Why would you want to rekindle a friendship with someone who treated you so badly and cut you out without an explanation?

I can understand "for old times sake" but if that wasn't enough for her not to treat you badly, then its not enough for you to be friends again, seriously.

snowmummy · 03/07/2013 13:12

I wouldn't bother. If the friendship were resurrected you'd be tiptoeing around, frightened of 'upsetting' her. She sounds unreasonable, not you.

englishbreakfast · 03/07/2013 19:27

Thank you, everyone, for your advise. I see the consensus is to let it go. It's just I saw a mutual friend recently and she mentioned some news about N & her DP, and it still hurt that we are not part of their lives any more. My DH is very unoffensive utterlyslutterly :), but N is very sensitive, so it may well be something I've said that upset her as I'm quite straight talking (but always try to be diplomatic and not cause offense), but as she didn't want to tell me, I can't rectify any upset I may have caused her. It's the not knowing part and the fact they've let us and the friendship go so easily...x

OP posts:
Elquota · 03/07/2013 19:56

If she told you, would you really be willing to listen and understand? Would you jump in argumentatively and defensively or would you genuinely try to see her point of view without interrupting etc? It sounds like she might be afraid of trying to talk to you as she feels it may not lead to a resolution.

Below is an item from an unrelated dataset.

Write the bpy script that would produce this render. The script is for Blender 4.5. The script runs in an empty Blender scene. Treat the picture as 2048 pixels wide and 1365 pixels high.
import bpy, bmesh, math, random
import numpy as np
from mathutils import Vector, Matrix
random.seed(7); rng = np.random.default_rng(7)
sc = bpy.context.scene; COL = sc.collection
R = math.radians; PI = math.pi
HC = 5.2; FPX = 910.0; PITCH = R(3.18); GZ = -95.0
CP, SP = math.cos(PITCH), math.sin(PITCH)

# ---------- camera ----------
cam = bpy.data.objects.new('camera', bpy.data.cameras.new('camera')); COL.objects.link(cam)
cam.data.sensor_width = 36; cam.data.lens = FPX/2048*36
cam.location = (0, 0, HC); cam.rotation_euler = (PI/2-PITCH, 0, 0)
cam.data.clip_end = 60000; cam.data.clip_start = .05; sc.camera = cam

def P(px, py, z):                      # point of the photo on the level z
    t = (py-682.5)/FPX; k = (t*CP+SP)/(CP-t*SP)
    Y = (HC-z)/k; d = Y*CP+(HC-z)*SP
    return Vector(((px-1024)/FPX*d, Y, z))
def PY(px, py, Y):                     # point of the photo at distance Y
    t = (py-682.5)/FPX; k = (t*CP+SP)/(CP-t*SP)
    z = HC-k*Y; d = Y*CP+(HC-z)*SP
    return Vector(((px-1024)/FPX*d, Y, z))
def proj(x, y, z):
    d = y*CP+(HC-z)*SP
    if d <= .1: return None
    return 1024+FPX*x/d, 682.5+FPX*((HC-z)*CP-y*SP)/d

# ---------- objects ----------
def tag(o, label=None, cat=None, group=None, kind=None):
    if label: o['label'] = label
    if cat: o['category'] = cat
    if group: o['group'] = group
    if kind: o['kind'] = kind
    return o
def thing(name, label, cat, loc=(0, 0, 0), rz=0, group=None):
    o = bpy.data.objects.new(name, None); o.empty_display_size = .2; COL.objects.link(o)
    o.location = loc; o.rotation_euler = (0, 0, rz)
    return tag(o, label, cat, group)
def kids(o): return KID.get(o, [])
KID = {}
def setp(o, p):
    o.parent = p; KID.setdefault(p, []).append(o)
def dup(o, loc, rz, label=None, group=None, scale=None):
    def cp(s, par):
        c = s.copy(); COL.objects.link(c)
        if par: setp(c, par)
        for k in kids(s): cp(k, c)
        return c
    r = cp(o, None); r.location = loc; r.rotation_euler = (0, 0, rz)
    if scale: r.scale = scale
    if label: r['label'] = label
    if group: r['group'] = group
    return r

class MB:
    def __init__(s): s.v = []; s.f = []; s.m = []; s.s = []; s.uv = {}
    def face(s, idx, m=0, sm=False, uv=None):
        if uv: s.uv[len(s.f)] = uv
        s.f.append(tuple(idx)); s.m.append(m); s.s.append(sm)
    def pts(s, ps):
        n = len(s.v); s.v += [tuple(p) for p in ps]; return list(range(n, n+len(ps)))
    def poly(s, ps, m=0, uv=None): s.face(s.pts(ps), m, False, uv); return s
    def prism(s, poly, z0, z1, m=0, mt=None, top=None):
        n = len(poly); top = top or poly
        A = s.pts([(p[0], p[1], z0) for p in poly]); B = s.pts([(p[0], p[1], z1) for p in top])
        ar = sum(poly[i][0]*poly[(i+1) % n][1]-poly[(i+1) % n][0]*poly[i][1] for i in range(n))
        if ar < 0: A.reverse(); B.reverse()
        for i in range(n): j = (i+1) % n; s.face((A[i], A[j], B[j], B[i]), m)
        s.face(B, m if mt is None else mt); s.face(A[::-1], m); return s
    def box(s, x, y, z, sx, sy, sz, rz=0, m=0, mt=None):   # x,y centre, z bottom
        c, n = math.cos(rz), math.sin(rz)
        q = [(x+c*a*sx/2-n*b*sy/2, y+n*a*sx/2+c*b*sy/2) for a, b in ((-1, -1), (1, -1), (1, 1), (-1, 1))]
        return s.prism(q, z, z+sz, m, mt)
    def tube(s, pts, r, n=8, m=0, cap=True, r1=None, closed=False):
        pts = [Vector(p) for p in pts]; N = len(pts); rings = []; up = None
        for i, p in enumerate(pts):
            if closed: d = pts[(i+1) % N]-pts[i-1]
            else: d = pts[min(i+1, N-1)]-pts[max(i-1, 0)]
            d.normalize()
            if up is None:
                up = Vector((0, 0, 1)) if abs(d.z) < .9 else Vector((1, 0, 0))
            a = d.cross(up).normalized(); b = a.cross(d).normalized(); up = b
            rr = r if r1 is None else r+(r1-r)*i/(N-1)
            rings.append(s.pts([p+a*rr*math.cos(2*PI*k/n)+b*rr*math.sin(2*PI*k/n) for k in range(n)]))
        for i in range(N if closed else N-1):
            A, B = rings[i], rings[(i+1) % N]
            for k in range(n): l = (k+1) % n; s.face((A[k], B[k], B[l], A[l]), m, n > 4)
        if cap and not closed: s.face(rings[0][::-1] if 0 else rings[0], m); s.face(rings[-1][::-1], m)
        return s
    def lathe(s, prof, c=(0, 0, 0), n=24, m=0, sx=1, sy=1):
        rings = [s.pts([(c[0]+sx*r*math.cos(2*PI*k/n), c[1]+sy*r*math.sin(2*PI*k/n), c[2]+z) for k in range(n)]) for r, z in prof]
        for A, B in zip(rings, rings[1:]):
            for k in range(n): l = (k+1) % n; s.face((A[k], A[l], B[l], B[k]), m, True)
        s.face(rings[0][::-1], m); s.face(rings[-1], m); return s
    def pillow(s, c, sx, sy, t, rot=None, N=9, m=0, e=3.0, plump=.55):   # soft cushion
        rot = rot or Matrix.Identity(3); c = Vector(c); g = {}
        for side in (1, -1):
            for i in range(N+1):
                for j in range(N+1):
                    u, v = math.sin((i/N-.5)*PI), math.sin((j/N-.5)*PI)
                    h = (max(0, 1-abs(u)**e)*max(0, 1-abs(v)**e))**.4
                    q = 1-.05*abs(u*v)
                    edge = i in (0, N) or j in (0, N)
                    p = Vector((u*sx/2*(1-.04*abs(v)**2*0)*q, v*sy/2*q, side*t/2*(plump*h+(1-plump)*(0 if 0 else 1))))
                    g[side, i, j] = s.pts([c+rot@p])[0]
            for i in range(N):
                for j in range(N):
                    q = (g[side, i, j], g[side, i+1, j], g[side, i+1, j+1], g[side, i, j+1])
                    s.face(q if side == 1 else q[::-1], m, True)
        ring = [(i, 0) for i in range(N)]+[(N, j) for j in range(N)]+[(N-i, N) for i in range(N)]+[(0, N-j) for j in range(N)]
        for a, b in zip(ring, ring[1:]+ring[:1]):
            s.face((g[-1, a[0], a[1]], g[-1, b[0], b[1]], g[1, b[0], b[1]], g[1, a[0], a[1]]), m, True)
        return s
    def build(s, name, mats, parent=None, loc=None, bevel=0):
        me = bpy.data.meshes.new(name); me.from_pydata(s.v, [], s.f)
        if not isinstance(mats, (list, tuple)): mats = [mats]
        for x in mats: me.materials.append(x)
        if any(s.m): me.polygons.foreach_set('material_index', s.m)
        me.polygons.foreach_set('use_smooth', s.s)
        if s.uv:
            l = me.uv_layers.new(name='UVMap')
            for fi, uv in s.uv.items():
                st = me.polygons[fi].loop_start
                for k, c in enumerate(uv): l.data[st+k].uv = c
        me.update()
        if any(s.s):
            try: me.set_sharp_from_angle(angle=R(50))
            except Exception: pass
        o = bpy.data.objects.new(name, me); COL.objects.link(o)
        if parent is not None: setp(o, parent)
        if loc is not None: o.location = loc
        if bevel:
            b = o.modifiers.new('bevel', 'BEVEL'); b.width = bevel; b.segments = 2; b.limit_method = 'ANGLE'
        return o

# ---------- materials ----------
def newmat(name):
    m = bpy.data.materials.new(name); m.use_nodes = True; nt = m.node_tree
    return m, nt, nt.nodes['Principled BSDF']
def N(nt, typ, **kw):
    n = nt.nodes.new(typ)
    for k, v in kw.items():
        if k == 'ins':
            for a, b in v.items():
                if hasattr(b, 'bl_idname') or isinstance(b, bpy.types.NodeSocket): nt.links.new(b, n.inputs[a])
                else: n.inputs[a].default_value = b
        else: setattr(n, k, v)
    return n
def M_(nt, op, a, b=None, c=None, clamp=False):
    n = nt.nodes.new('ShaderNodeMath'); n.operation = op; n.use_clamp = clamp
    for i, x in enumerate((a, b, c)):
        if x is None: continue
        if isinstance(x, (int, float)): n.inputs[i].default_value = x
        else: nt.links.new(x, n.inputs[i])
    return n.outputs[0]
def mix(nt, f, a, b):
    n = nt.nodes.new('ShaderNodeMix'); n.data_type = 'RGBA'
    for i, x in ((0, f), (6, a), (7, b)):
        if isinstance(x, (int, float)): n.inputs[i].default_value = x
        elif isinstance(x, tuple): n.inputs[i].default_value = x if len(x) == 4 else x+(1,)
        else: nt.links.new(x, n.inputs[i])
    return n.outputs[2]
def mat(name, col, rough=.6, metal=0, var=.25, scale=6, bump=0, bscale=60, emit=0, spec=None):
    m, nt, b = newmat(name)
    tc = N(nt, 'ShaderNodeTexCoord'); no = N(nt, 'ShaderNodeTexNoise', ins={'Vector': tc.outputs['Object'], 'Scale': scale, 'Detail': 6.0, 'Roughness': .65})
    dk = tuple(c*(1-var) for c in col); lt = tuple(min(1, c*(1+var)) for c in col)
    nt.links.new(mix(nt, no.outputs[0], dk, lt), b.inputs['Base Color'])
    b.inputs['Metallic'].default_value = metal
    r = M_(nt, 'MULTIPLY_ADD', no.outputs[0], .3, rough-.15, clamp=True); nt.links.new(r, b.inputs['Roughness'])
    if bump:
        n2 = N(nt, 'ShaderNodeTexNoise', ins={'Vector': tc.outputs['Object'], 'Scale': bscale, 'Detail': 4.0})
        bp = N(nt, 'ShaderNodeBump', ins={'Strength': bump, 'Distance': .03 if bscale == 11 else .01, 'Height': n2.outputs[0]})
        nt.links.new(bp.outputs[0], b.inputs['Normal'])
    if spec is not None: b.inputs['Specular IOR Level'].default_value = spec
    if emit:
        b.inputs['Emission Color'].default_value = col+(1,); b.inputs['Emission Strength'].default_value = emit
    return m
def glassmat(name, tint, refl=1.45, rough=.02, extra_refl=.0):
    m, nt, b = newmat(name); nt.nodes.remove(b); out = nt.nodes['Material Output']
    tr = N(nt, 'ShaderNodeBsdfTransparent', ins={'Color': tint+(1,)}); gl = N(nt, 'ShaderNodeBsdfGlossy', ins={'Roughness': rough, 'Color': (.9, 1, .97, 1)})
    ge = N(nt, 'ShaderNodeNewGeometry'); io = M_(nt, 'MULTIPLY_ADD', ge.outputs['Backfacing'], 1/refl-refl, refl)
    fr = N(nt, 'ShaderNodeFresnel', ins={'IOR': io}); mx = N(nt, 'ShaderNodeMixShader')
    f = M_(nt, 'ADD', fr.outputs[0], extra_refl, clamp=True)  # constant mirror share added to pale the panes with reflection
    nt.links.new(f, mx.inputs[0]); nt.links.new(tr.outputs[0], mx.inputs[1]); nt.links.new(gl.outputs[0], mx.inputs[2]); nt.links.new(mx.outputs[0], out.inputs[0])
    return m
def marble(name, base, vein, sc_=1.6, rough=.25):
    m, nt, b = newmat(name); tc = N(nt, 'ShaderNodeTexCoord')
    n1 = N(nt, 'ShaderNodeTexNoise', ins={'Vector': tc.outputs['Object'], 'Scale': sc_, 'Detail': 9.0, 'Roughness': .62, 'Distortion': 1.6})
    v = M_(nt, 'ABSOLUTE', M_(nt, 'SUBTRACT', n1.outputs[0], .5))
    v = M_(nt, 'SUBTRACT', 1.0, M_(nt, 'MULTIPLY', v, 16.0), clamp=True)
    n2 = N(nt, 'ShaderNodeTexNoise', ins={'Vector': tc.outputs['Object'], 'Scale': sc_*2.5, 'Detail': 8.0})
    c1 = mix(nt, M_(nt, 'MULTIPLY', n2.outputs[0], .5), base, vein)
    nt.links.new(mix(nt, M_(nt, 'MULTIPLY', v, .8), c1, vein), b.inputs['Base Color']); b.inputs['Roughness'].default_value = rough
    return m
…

englishbreakfast · 03/07/2013 20:45

I don't think she'd be afraid to tell me Elquota, I'm not straight talking in a sense of being offensive, I'm mindful of how what I say might affect others. I give my opinion if I'm asked for it, but I'm not confrontational or stubborn about it, and try to understand (even if not always agree with) the other person's point of view. We've been through a lot together and I thought we knew each other very well and were able to talk about things that bothered us, but as someone said earlier, you can probably never REALLY know another person. I did ask her if I'd done anything to upset her but she said no, so I have to take that at face value.